Interviewing characters can reveal traits and faults you never knew existed, which can lead to various plot complications and solutions. Then, when you rewrite that blocked scene, you can take a new run at the wall and watch it disappear because you have character knowledge that allows you to view the scene through new eyes.

~Jean Henry Mead


  1. Timely post, Jean. A few weeks ago I'd lost interest in my WIP. Thankfully, I realized I needed to 'dig deeper'. I'll have to give that character interview a try, too! Sounds like fun.

  2. I was in the same situation when I wrote this, Anne. And, yes, it can be fun. :)

  3. Great advice for a problem we all encounter. Very well put, Jean!

  4. Thank you, John. I'm currently taking my own advice. :)

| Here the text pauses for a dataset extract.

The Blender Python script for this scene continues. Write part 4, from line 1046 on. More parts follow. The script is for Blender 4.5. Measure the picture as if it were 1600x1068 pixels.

  5. Great advice! If a good plot is like a good marriage, it's worth noting that both plots and marriages can take unanticipated turns. I didn't see that one coming, that challenge, that obstacle, that opportunity. And maybe, as writers and partners, it's our job to honor those course corrections and see where they take us.

    William Doonan

  6. Wonderful advise. thank you Jean augie

  7. Thanks, William and Augie. I couldn't agree with you more, William. If we allow our characters free rein, we have to accept their decisions and see where they take us, although sometimes they paint us into corners. :)

  8. I liked your idea about interviewing your characters to get to know them better. Socrates said, "Know Thyself," but writers need to "Know Thy Characters."

  9. I love getting to a point in my story where I can interview a character and s/he surprises me with the answers. There's some deep place in my mind where I know them, but up top, we're virtual strangers some times.

  10. Many thanks, Jean. This will help with the dreaded second act slump. I always know how to start, and have a great climax in mind, but it's those middle innings that are troublesome.

  11. I agree with Bill that it's tough getting over that hump in the middle of your plot. I can see how digging deeper into your characters can help with making the middle as interesting as the beginning and end. Interviewing your characters can help you "hear" their voices, which is essential for good writing.

    Gus Cileone

  12. Thanks. I'll have to dig deeper. I'm stalled on a sequel and am not sure where to go with it. But I will have to go deeper into the character involved.

    Stephen L. Brayton

  13. You're all very welcome. I hope interviewing characters helps you overcome the dreaded writer's block. It has certainly helped me.